### PROMPT
Your task is to repeat all of the material exactly.

### DATA SHOWN
== == ==

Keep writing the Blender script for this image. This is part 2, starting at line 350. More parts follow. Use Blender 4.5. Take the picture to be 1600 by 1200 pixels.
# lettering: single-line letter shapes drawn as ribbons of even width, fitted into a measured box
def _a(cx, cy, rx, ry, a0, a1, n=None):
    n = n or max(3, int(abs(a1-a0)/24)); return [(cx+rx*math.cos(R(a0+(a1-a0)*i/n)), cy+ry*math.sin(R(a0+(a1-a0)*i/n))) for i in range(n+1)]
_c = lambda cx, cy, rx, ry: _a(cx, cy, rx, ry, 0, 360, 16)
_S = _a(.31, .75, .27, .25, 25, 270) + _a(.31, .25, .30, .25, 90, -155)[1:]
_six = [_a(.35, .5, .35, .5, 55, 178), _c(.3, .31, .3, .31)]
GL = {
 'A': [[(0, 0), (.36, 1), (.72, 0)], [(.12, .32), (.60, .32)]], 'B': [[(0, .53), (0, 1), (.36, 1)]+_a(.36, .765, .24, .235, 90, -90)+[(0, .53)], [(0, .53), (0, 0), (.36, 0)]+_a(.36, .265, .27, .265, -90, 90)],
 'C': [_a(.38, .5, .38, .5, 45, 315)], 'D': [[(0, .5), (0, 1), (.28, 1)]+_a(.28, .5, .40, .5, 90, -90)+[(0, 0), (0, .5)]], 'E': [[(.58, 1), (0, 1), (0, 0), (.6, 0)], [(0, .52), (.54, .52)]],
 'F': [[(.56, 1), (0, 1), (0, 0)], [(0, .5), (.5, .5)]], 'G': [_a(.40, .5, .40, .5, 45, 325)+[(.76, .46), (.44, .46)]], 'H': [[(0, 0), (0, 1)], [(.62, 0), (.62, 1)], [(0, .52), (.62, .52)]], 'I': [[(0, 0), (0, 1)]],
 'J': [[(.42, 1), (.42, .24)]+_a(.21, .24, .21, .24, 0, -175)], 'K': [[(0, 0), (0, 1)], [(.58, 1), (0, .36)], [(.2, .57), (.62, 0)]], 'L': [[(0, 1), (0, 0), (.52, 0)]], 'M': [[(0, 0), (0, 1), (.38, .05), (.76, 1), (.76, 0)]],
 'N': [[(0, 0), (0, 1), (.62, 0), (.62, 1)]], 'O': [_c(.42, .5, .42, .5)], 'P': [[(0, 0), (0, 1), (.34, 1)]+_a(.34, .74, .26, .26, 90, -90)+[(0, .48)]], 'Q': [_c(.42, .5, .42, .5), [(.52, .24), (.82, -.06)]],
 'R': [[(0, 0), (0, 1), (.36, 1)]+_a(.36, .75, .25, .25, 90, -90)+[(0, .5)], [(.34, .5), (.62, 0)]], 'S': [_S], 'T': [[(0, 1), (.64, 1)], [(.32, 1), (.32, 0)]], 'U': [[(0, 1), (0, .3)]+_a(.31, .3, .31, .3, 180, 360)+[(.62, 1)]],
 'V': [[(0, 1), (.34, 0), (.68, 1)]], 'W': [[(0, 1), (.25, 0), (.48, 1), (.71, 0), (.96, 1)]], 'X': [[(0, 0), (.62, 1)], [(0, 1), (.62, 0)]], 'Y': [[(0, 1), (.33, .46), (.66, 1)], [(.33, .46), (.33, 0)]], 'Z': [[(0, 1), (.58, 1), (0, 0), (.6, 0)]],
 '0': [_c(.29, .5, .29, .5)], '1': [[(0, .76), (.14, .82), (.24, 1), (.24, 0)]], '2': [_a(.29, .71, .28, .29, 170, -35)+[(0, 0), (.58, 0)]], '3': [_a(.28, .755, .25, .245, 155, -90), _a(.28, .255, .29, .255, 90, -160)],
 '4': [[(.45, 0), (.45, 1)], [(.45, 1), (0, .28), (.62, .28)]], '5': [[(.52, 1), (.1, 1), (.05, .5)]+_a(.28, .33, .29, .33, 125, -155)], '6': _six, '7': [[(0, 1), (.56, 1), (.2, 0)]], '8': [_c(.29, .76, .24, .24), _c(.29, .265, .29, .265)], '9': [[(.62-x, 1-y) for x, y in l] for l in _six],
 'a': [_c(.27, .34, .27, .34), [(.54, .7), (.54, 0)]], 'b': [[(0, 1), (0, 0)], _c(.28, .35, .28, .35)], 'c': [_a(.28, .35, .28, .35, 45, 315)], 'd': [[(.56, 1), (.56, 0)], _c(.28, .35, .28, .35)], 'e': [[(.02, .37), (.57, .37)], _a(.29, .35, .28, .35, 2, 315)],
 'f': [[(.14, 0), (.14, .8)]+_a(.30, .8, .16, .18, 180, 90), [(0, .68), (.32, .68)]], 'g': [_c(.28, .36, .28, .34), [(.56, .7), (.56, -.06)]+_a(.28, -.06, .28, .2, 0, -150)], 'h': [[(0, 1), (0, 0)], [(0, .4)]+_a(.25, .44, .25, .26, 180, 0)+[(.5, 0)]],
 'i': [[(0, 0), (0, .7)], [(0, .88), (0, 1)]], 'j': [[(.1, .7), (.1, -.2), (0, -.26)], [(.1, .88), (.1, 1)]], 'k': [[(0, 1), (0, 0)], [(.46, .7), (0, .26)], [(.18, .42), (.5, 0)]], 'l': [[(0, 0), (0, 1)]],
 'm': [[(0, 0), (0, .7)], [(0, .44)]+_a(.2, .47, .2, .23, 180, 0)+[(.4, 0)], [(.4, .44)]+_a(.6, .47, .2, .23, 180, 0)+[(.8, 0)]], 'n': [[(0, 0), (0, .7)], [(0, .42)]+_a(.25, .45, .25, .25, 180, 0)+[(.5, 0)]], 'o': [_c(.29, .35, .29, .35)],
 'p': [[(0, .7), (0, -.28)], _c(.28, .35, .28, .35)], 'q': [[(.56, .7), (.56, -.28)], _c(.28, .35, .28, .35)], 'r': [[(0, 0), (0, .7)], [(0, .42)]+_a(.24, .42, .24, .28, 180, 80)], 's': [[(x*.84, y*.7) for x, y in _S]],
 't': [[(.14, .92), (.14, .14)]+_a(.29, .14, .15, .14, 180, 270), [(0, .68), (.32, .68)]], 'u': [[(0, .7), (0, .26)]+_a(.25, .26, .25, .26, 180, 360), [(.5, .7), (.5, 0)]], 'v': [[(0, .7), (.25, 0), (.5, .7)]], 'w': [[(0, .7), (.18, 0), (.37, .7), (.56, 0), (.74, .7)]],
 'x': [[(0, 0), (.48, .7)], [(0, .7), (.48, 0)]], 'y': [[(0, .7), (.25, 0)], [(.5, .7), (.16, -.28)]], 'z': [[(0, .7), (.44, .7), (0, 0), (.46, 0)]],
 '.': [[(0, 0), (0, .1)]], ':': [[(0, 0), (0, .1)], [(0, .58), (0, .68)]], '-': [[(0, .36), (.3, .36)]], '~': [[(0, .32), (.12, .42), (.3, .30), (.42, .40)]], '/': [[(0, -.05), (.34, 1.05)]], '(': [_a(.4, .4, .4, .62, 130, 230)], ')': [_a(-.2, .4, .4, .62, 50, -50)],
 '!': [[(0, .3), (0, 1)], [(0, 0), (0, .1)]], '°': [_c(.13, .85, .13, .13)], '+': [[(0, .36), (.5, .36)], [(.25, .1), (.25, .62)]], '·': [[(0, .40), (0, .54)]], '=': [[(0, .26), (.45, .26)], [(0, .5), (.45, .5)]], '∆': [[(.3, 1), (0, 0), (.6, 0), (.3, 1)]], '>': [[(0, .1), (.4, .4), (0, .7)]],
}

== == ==

### RESULT OF THIS TASK
Keep writing the Blender script for this image. This is part 2, starting at line 350. More parts follow. Use Blender 4.5. Take the picture to be 1600 by 1200 pixels.
# lettering: single-line letter shapes drawn as ribbons of even width, fitted into a measured box
def _a(cx, cy, rx, ry, a0, a1, n=None):
    n = n or max(3, int(abs(a1-a0)/24)); return [(cx+rx*math.cos(R(a0+(a1-a0)*i/n)), cy+ry*math.sin(R(a0+(a1-a0)*i/n))) for i in range(n+1)]
_c = lambda cx, cy, rx, ry: _a(cx, cy, rx, ry, 0, 360, 16)
_S = _a(.31, .75, .27, .25, 25, 270) + _a(.31, .25, .30, .25, 90, -155)[1:]
_six = [_a(.35, .5, .35, .5, 55, 178), _c(.3, .31, .3, .31)]
GL = {
 'A': [[(0, 0), (.36, 1), (.72, 0)], [(.12, .32), (.60, .32)]], 'B': [[(0, .53), (0, 1), (.36, 1)]+_a(.36, .765, .24, .235, 90, -90)+[(0, .53)], [(0, .53), (0, 0), (.36, 0)]+_a(.36, .265, .27, .265, -90, 90)],
 'C': [_a(.38, .5, .38, .5, 45, 315)], 'D': [[(0, .5), (0, 1), (.28, 1)]+_a(.28, .5, .40, .5, 90, -90)+[(0, 0), (0, .5)]], 'E': [[(.58, 1), (0, 1), (0, 0), (.6, 0)], [(0, .52), (.54, .52)]],
 'F': [[(.56, 1), (0, 1), (0, 0)], [(0, .5), (.5, .5)]], 'G': [_a(.40, .5, .40, .5, 45, 325)+[(.76, .46), (.44, .46)]], 'H': [[(0, 0), (0, 1)], [(.62, 0), (.62, 1)], [(0, .52), (.62, .52)]], 'I': [[(0, 0), (0, 1)]],
 'J': [[(.42, 1), (.42, .24)]+_a(.21, .24, .21, .24, 0, -175)], 'K': [[(0, 0), (0, 1)], [(.58, 1), (0, .36)], [(.2, .57), (.62, 0)]], 'L': [[(0, 1), (0, 0), (.52, 0)]], 'M': [[(0, 0), (0, 1), (.38, .05), (.76, 1), (.76, 0)]],
 'N': [[(0, 0), (0, 1), (.62, 0), (.62, 1)]], 'O': [_c(.42, .5, .42, .5)], 'P': [[(0, 0), (0, 1), (.34, 1)]+_a(.34, .74, .26, .26, 90, -90)+[(0, .48)]], 'Q': [_c(.42, .5, .42, .5), [(.52, .24), (.82, -.06)]],
 'R': [[(0, 0), (0, 1), (.36, 1)]+_a(.36, .75, .25, .25, 90, -90)+[(0, .5)], [(.34, .5), (.62, 0)]], 'S': [_S], 'T': [[(0, 1), (.64, 1)], [(.32, 1), (.32, 0)]], 'U': [[(0, 1), (0, .3)]+_a(.31, .3, .31, .3, 180, 360)+[(.62, 1)]],
 'V': [[(0, 1), (.34, 0), (.68, 1)]], 'W': [[(0, 1), (.25, 0), (.48, 1), (.71, 0), (.96, 1)]], 'X': [[(0, 0), (.62, 1)], [(0, 1), (.62, 0)]], 'Y': [[(0, 1), (.33, .46), (.66, 1)], [(.33, .46), (.33, 0)]], 'Z': [[(0, 1), (.58, 1), (0, 0), (.6, 0)]],
 '0': [_c(.29, .5, .29, .5)], '1': [[(0, .76), (.14, .82), (.24, 1), (.24, 0)]], '2': [_a(.29, .71, .28, .29, 170, -35)+[(0, 0), (.58, 0)]], '3': [_a(.28, .755, .25, .245, 155, -90), _a(.28, .255, .29, .255, 90, -160)],
 '4': [[(.45, 0), (.45, 1)], [(.45, 1), (0, .28), (.62, .28)]], '5': [[(.52, 1), (.1, 1), (.05, .5)]+_a(.28, .33, .29, .33, 125, -155)], '6': _six, '7': [[(0, 1), (.56, 1), (.2, 0)]], '8': [_c(.29, .76, .24, .24), _c(.29, .265, .29, .265)], '9': [[(.62-x, 1-y) for x, y in l] for l in _six],
 'a': [_c(.27, .34, .27, .34), [(.54, .7), (.54, 0)]], 'b': [[(0, 1), (0, 0)], _c(.28, .35, .28, .35)], 'c': [_a(.28, .35, .28, .35, 45, 315)], 'd': [[(.56, 1), (.56, 0)], _c(.28, .35, .28, .35)], 'e': [[(.02, .37), (.57, .37)], _a(.29, .35, .28, .35, 2, 315)],
 'f': [[(.14, 0), (.14, .8)]+_a(.30, .8, .16, .18, 180, 90), [(0, .68), (.32, .68)]], 'g': [_c(.28, .36, .28, .34), [(.56, .7), (.56, -.06)]+_a(.28, -.06, .28, .2, 0, -150)], 'h': [[(0, 1), (0, 0)], [(0, .4)]+_a(.25, .44, .25, .26, 180, 0)+[(.5, 0)]],
 'i': [[(0, 0), (0, .7)], [(0, .88), (0, 1)]], 'j': [[(.1, .7), (.1, -.2), (0, -.26)], [(.1, .88), (.1, 1)]], 'k': [[(0, 1), (0, 0)], [(.46, .7), (0, .26)], [(.18, .42), (.5, 0)]], 'l': [[(0, 0), (0, 1)]],
 'm': [[(0, 0), (0, .7)], [(0, .44)]+_a(.2, .47, .2, .23, 180, 0)+[(.4, 0)], [(.4, .44)]+_a(.6, .47, .2, .23, 180, 0)+[(.8, 0)]], 'n': [[(0, 0), (0, .7)], [(0, .42)]+_a(.25, .45, .25, .25, 180, 0)+[(.5, 0)]], 'o': [_c(.29, .35, .29, .35)],
 'p': [[(0, .7), (0, -.28)], _c(.28, .35, .28, .35)], 'q': [[(.56, .7), (.56, -.28)], _c(.28, .35, .28, .35)], 'r': [[(0, 0), (0, .7)], [(0, .42)]+_a(.24, .42, .24, .28, 180, 80)], 's': [[(x*.84, y*.7) for x, y in _S]],
 't': [[(.14, .92), (.14, .14)]+_a(.29, .14, .15, .14, 180, 270), [(0, .68), (.32, .68)]], 'u': [[(0, .7), (0, .26)]+_a(.25, .26, .25, .26, 180, 360), [(.5, .7), (.5, 0)]], 'v': [[(0, .7), (.25, 0), (.5, .7)]], 'w': [[(0, .7), (.18, 0), (.37, .7), (.56, 0), (.74, .7)]],
 'x': [[(0, 0), (.48, .7)], [(0, .7), (.48, 0)]], 'y': [[(0, .7), (.25, 0)], [(.5, .7), (.16, -.28)]], 'z': [[(0, .7), (.44, .7), (0, 0), (.46, 0)]],
 '.': [[(0, 0), (0, .1)]], ':': [[(0, 0), (0, .1)], [(0, .58), (0, .68)]], '-': [[(0, .36), (.3, .36)]], '~': [[(0, .32), (.12, .42), (.3, .30), (.42, .40)]], '/': [[(0, -.05), (.34, 1.05)]], '(': [_a(.4, .4, .4, .62, 130, 230)], ')': [_a(-.2, .4, .4, .62, 50, -50)],
 '!': [[(0, .3), (0, 1)], [(0, 0), (0, .1)]], '°': [_c(.13, .85, .13, .13)], '+': [[(0, .36), (.5, .36)], [(.25, .1), (.25, .62)]], '·': [[(0, .40), (0, .54)]], '=': [[(0, .26), (.45, .26)], [(0, .5), (.45, .5)]], '∆': [[(.3, 1), (0, 0), (.6, 0), (.3, 1)]], '>': [[(0, .1), (.4, .4), (0, .7)]],
}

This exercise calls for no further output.